June

June

June

As we head into June and the longest days of the year, the countryside takes on the nostalgic characteristics of the beginning of Summer. The trees are magnificent in their new green perfection, lower branches touch the long grasses which shimmer with swathes of different unripe seed heads. Wildflowers dot the ground with colour; nettles and ferns decorate stone walls and boundary edges. Foxgloves start their tapered firework displays, meadowsweet and ammi froth around the water edges. Hawthorn trees turn entirely white with blossom and the warm, pollened air swarms with bees and insects, everywhere is a sense of movement and current. 

Mornings start early, around 4am with the crescendo of bird song on the dormer roof providing a surround sound experience! The weekend has been hot, the stream which had already been reduced to a trickle is almost completely desiccated. A few years ago part of the water course was dammed with some slates to make a small natural wildlife pool which has become a water source for all kinds of animals, deer, red squirrels, even a water shrew and over the last few weeks has been the only puddle remaining. In an attempt to save all the creatures in the thick silt I ran the hose into it and within minutes red damselflies appeared, a bullfinch flew in through the ferns and splashed about next to me, then a great tit and a frog. 

Horsehair worm (Gordius sp.) that I mentioned last week, quite a few of them in the pond now.

Water beetle swimming and diving in the stream pond.

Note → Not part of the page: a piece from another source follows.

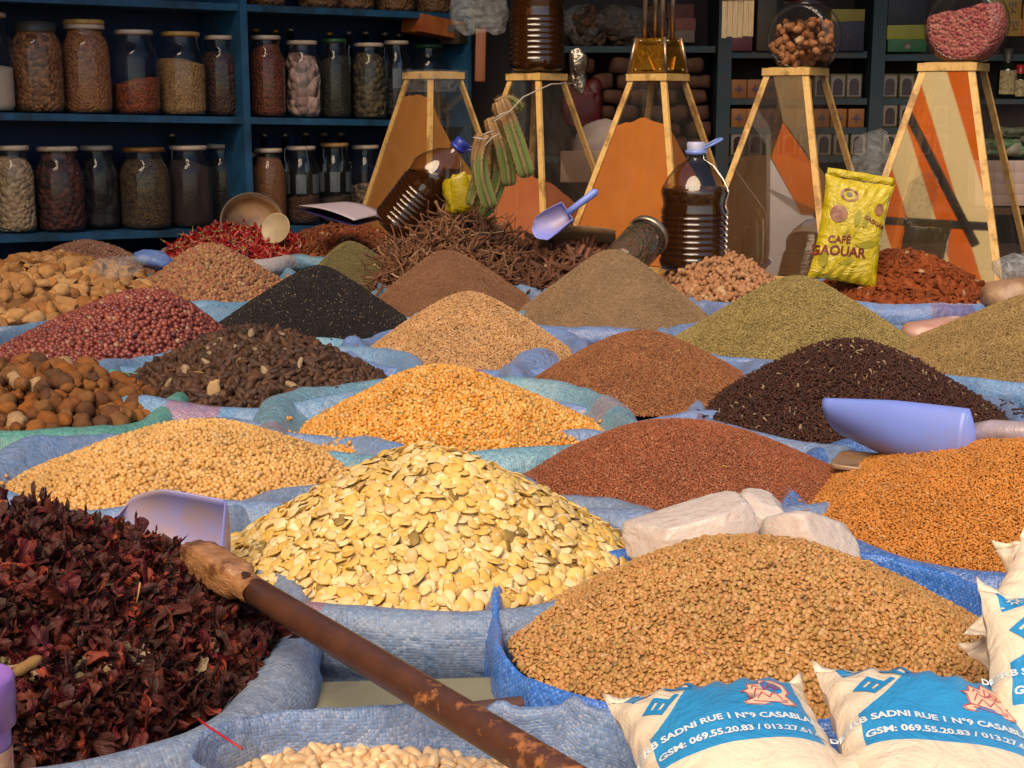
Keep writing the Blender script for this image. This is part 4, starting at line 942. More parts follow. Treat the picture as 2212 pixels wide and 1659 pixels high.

The cotoneaster hedge is swarming with small bees, impossible to count how many different species. It is near the garden table and each time you walk past there is an intensified vibrating buzz as they all lift off the flowers and move about. Whilst I was watching them, I heard a high pitched squeaking, and saw what looked like a red squirrel contorting in the grass before disappearing down the bank where the stream re-emerges from underground in the lower garden. When it reappeared, I realised that it was a stoat, with a large vole which it carried across the garden and over the stone wall.

The field by the house has reached it’s full meadow display, all different kinds of grass flattening one way and another in the gusts, making flat silvered surfaces. Between the grass tiny blue speedwell and buttercups are visible; as I walked to the view a  young male roe deer ran out of the gorse towards me reaching about 6 ft away before it noticed and darted away into the woodland.

In the orchard, I am drawn towards the surprisingly loud sound of wasps chewing wood to make their nests; the wood piles are turning into mini gardens themselves; nettles, foxgloves and red campion are growing up through the logs making pretty wildlife islands. The old ash trees are so large that you can still sense their form through the feathery leaves, giants in the landscape, somehow holding their weight on huge horizontal branches so effortlessly. The bats fly from up here each night, around 10pm in the evening light, dipping and twisting in their light-speed aerial dance along the walls, around the garden and down the lane.

The wet meadow grassland has grown tall with reeds and wild grasses – quite an effort to walk through, but worth it to see the wildflowers and insects that live and breed in this habitat. Nettles here are covered with nests of peacock butterfly caterpillars at different stages of growth, these instars grow rapidly and shed their skins, which can be seen stuck to the leaves and protective communal webs that they build. There are five instars, developing from a small pale-translucent larvae to the more familiar velvet black and yellow spotted caterpillar.